(Some records)
▽

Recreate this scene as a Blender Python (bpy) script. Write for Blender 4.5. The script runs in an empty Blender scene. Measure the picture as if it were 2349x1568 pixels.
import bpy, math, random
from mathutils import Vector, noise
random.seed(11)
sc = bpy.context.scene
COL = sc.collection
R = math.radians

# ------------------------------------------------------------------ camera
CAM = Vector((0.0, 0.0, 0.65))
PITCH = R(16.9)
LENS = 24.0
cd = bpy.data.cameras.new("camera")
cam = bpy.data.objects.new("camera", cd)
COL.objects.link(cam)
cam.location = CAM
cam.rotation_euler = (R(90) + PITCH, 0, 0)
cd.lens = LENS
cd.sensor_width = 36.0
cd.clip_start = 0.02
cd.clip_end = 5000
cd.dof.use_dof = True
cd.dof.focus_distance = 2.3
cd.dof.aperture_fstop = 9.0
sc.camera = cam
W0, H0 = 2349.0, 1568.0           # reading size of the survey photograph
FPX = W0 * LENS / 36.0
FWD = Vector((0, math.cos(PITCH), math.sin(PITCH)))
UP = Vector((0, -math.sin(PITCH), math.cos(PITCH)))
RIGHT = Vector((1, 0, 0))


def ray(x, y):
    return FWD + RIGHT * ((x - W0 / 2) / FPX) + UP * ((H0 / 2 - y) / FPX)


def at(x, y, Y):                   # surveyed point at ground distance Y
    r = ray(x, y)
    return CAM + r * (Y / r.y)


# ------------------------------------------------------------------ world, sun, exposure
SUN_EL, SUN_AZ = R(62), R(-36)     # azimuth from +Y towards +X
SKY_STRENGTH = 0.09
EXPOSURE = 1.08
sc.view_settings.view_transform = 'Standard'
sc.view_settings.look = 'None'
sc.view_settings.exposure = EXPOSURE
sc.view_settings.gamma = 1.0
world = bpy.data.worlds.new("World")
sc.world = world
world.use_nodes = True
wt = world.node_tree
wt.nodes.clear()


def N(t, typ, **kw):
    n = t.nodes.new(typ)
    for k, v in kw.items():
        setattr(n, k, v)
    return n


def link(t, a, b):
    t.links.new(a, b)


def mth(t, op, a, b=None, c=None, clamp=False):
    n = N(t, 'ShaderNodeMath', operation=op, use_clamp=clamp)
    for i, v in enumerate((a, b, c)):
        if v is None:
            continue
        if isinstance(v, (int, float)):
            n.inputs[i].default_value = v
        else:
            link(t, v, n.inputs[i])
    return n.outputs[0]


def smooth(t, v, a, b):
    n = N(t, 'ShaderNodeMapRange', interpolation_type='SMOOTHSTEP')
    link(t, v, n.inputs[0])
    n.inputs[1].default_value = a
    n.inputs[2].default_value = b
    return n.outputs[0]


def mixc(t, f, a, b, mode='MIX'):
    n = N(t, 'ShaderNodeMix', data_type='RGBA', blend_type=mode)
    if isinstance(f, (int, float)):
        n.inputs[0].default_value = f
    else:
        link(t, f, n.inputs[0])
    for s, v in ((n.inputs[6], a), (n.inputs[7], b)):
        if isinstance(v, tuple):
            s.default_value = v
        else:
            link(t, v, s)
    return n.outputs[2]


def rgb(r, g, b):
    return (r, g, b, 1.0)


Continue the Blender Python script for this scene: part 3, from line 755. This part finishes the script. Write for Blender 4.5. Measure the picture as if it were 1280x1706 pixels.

△

-- Required work --
Only the lines from the beginning of the material above through the line with "R = math.radians" are wanted; extract them exactly.

-- Result --
Recreate this scene as a Blender Python (bpy) script. Write for Blender 4.5. The script runs in an empty Blender scene. Measure the picture as if it were 2349x1568 pixels.
import bpy, math, random
from mathutils import Vector, noise
random.seed(11)
sc = bpy.context.scene
COL = sc.collection
R = math.radians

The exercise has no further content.